## Collected data

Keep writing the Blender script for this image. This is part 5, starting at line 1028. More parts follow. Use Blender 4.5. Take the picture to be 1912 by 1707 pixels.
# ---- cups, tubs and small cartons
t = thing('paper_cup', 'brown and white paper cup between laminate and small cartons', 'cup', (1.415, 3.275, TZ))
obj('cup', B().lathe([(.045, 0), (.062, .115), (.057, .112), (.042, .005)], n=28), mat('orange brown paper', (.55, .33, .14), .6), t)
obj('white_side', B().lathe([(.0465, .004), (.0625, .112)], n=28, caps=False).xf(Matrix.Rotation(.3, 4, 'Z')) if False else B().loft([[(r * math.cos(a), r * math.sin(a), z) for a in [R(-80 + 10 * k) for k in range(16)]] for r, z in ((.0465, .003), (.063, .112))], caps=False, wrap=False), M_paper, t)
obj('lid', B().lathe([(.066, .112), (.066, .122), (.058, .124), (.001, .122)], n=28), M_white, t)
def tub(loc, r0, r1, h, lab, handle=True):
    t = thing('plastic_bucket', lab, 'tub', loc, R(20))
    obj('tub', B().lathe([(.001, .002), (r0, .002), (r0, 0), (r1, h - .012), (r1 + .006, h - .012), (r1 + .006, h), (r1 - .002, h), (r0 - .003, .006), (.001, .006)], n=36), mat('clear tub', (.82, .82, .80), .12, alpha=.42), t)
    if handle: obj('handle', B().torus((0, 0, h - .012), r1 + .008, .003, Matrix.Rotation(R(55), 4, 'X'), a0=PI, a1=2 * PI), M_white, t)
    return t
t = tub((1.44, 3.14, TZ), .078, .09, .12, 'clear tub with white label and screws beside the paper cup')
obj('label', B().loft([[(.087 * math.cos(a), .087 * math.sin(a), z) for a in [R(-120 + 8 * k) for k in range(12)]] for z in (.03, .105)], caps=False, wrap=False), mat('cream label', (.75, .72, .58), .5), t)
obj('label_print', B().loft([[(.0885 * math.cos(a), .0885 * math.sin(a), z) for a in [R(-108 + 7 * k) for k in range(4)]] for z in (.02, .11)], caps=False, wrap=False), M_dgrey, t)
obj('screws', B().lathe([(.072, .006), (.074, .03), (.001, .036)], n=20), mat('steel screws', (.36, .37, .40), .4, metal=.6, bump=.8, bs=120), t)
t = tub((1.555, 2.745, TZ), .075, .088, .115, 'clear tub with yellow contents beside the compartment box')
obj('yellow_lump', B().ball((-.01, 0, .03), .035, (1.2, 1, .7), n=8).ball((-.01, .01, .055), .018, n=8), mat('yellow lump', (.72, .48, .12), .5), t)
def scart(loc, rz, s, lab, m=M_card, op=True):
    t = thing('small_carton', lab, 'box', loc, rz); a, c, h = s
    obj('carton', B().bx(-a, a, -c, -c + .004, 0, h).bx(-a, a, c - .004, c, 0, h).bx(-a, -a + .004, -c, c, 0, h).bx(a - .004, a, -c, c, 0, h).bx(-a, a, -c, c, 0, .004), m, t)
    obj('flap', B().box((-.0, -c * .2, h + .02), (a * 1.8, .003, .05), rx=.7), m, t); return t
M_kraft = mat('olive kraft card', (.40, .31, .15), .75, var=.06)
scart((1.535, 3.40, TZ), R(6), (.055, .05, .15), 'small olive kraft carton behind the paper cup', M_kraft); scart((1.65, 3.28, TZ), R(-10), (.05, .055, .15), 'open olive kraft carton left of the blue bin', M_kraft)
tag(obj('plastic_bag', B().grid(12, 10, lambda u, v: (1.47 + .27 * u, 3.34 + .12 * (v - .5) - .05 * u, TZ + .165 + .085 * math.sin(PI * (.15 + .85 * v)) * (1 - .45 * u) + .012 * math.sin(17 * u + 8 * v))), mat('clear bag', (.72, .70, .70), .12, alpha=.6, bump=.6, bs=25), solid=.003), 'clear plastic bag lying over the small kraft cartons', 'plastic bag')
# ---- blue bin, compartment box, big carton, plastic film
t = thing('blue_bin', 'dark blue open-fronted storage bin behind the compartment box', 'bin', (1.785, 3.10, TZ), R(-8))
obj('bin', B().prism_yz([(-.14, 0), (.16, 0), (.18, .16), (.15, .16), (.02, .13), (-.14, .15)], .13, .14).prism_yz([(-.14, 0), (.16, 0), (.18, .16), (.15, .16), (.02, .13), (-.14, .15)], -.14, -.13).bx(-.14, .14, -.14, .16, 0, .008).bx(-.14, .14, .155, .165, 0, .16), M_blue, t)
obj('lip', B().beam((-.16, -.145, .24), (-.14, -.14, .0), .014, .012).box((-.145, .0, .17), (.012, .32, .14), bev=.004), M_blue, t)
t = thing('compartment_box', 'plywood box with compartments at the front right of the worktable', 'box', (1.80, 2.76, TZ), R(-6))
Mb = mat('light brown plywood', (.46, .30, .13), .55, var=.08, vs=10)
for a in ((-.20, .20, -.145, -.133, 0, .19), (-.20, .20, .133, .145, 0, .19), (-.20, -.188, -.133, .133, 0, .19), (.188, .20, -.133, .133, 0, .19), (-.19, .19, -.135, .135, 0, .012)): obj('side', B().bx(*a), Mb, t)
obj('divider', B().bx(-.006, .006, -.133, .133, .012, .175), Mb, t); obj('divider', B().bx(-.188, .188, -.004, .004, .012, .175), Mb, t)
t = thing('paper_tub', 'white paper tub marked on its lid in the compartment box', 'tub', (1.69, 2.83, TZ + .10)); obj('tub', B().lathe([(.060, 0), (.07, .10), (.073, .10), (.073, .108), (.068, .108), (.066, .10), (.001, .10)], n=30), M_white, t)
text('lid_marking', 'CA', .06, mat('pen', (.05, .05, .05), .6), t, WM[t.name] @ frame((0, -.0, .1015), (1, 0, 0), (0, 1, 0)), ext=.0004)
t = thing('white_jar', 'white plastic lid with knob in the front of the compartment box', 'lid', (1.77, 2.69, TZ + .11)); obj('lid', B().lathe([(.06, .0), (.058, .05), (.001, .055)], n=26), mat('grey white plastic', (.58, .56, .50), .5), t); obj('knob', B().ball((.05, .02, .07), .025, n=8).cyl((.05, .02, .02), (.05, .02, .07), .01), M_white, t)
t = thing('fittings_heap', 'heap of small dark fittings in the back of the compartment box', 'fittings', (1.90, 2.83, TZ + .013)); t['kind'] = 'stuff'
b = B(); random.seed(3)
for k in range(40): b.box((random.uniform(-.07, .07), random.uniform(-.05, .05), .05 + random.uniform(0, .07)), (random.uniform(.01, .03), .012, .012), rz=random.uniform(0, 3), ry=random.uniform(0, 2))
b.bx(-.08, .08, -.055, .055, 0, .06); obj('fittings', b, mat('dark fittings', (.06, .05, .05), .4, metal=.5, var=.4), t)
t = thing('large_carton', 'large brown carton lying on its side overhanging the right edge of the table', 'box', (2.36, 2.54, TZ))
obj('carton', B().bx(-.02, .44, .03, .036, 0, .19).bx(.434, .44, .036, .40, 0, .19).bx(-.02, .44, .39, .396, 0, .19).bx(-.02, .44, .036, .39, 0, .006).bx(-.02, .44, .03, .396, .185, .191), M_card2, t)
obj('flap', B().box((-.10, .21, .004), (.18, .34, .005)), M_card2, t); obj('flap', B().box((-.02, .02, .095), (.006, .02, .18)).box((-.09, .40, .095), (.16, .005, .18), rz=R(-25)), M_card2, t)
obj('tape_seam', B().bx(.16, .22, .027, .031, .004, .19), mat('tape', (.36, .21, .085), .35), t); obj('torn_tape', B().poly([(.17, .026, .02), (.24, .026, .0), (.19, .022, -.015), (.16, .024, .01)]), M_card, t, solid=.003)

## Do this
Output the whole listing above again, word for word.

## The completed task
Keep writing the Blender script for this image. This is part 5, starting at line 1028. More parts follow. Use Blender 4.5. Take the picture to be 1912 by 1707 pixels.
# ---- cups, tubs and small cartons
t = thing('paper_cup', 'brown and white paper cup between laminate and small cartons', 'cup', (1.415, 3.275, TZ))
obj('cup', B().lathe([(.045, 0), (.062, .115), (.057, .112), (.042, .005)], n=28), mat('orange brown paper', (.55, .33, .14), .6), t)
obj('white_side', B().lathe([(.0465, .004), (.0625, .112)], n=28, caps=False).xf(Matrix.Rotation(.3, 4, 'Z')) if False else B().loft([[(r * math.cos(a), r * math.sin(a), z) for a in [R(-80 + 10 * k) for k in range(16)]] for r, z in ((.0465, .003), (.063, .112))], caps=False, wrap=False), M_paper, t)
obj('lid', B().lathe([(.066, .112), (.066, .122), (.058, .124), (.001, .122)], n=28), M_white, t)
def tub(loc, r0, r1, h, lab, handle=True):
    t = thing('plastic_bucket', lab, 'tub', loc, R(20))
    obj('tub', B().lathe([(.001, .002), (r0, .002), (r0, 0), (r1, h - .012), (r1 + .006, h - .012), (r1 + .006, h), (r1 - .002, h), (r0 - .003, .006), (.001, .006)], n=36), mat('clear tub', (.82, .82, .80), .12, alpha=.42), t)
    if handle: obj('handle', B().torus((0, 0, h - .012), r1 + .008, .003, Matrix.Rotation(R(55), 4, 'X'), a0=PI, a1=2 * PI), M_white, t)
    return t
t = tub((1.44, 3.14, TZ), .078, .09, .12, 'clear tub with white label and screws beside the paper cup')
obj('label', B().loft([[(.087 * math.cos(a), .087 * math.sin(a), z) for a in [R(-120 + 8 * k) for k in range(12)]] for z in (.03, .105)], caps=False, wrap=False), mat('cream label', (.75, .72, .58), .5), t)
obj('label_print', B().loft([[(.0885 * math.cos(a), .0885 * math.sin(a), z) for a in [R(-108 + 7 * k) for k in range(4)]] for z in (.02, .11)], caps=False, wrap=False), M_dgrey, t)
obj('screws', B().lathe([(.072, .006), (.074, .03), (.001, .036)], n=20), mat('steel screws', (.36, .37, .40), .4, metal=.6, bump=.8, bs=120), t)
t = tub((1.555, 2.745, TZ), .075, .088, .115, 'clear tub with yellow contents beside the compartment box')
obj('yellow_lump', B().ball((-.01, 0, .03), .035, (1.2, 1, .7), n=8).ball((-.01, .01, .055), .018, n=8), mat('yellow lump', (.72, .48, .12), .5), t)
def scart(loc, rz, s, lab, m=M_card, op=True):
    t = thing('small_carton', lab, 'box', loc, rz); a, c, h = s
    obj('carton', B().bx(-a, a, -c, -c + .004, 0, h).bx(-a, a, c - .004, c, 0, h).bx(-a, -a + .004, -c, c, 0, h).bx(a - .004, a, -c, c, 0, h).bx(-a, a, -c, c, 0, .004), m, t)
    obj('flap', B().box((-.0, -c * .2, h + .02), (a * 1.8, .003, .05), rx=.7), m, t); return t
M_kraft = mat('olive kraft card', (.40, .31, .15), .75, var=.06)
scart((1.535, 3.40, TZ), R(6), (.055, .05, .15), 'small olive kraft carton behind the paper cup', M_kraft); scart((1.65, 3.28, TZ), R(-10), (.05, .055, .15), 'open olive kraft carton left of the blue bin', M_kraft)
tag(obj('plastic_bag', B().grid(12, 10, lambda u, v: (1.47 + .27 * u, 3.34 + .12 * (v - .5) - .05 * u, TZ + .165 + .085 * math.sin(PI * (.15 + .85 * v)) * (1 - .45 * u) + .012 * math.sin(17 * u + 8 * v))), mat('clear bag', (.72, .70, .70), .12, alpha=.6, bump=.6, bs=25), solid=.003), 'clear plastic bag lying over the small kraft cartons', 'plastic bag')
# ---- blue bin, compartment box, big carton, plastic film
t = thing('blue_bin', 'dark blue open-fronted storage bin behind the compartment box', 'bin', (1.785, 3.10, TZ), R(-8))
obj('bin', B().prism_yz([(-.14, 0), (.16, 0), (.18, .16), (.15, .16), (.02, .13), (-.14, .15)], .13, .14).prism_yz([(-.14, 0), (.16, 0), (.18, .16), (.15, .16), (.02, .13), (-.14, .15)], -.14, -.13).bx(-.14, .14, -.14, .16, 0, .008).bx(-.14, .14, .155, .165, 0, .16), M_blue, t)
obj('lip', B().beam((-.16, -.145, .24), (-.14, -.14, .0), .014, .012).box((-.145, .0, .17), (.012, .32, .14), bev=.004), M_blue, t)
t = thing('compartment_box', 'plywood box with compartments at the front right of the worktable', 'box', (1.80, 2.76, TZ), R(-6))
Mb = mat('light brown plywood', (.46, .30, .13), .55, var=.08, vs=10)
for a in ((-.20, .20, -.145, -.133, 0, .19), (-.20, .20, .133, .145, 0, .19), (-.20, -.188, -.133, .133, 0, .19), (.188, .20, -.133, .133, 0, .19), (-.19, .19, -.135, .135, 0, .012)): obj('side', B().bx(*a), Mb, t)
obj('divider', B().bx(-.006, .006, -.133, .133, .012, .175), Mb, t); obj('divider', B().bx(-.188, .188, -.004, .004, .012, .175), Mb, t)
t = thing('paper_tub', 'white paper tub marked on its lid in the compartment box', 'tub', (1.69, 2.83, TZ + .10)); obj('tub', B().lathe([(.060, 0), (.07, .10), (.073, .10), (.073, .108), (.068, .108), (.066, .10), (.001, .10)], n=30), M_white, t)
text('lid_marking', 'CA', .06, mat('pen', (.05, .05, .05), .6), t, WM[t.name] @ frame((0, -.0, .1015), (1, 0, 0), (0, 1, 0)), ext=.0004)
t = thing('white_jar', 'white plastic lid with knob in the front of the compartment box', 'lid', (1.77, 2.69, TZ + .11)); obj('lid', B().lathe([(.06, .0), (.058, .05), (.001, .055)], n=26), mat('grey white plastic', (.58, .56, .50), .5), t); obj('knob', B().ball((.05, .02, .07), .025, n=8).cyl((.05, .02, .02), (.05, .02, .07), .01), M_white, t)
t = thing('fittings_heap', 'heap of small dark fittings in the back of the compartment box', 'fittings', (1.90, 2.83, TZ + .013)); t['kind'] = 'stuff'
b = B(); random.seed(3)
for k in range(40): b.box((random.uniform(-.07, .07), random.uniform(-.05, .05), .05 + random.uniform(0, .07)), (random.uniform(.01, .03), .012, .012), rz=random.uniform(0, 3), ry=random.uniform(0, 2))
b.bx(-.08, .08, -.055, .055, 0, .06); obj('fittings', b, mat('dark fittings', (.06, .05, .05), .4, metal=.5, var=.4), t)
t = thing('large_carton', 'large brown carton lying on its side overhanging the right edge of the table', 'box', (2.36, 2.54, TZ))
obj('carton', B().bx(-.02, .44, .03, .036, 0, .19).bx(.434, .44, .036, .40, 0, .19).bx(-.02, .44, .39, .396, 0, .19).bx(-.02, .44, .036, .39, 0, .006).bx(-.02, .44, .03, .396, .185, .191), M_card2, t)
obj('flap', B().box((-.10, .21, .004), (.18, .34, .005)), M_card2, t); obj('flap', B().box((-.02, .02, .095), (.006, .02, .18)).box((-.09, .40, .095), (.16, .005, .18), rz=R(-25)), M_card2, t)
obj('tape_seam', B().bx(.16, .22, .027, .031, .004, .19), mat('tape', (.36, .21, .085), .35), t); obj('torn_tape', B().poly([(.17, .026, .02), (.24, .026, .0), (.19, .022, -.015), (.16, .024, .01)]), M_card, t, solid=.003)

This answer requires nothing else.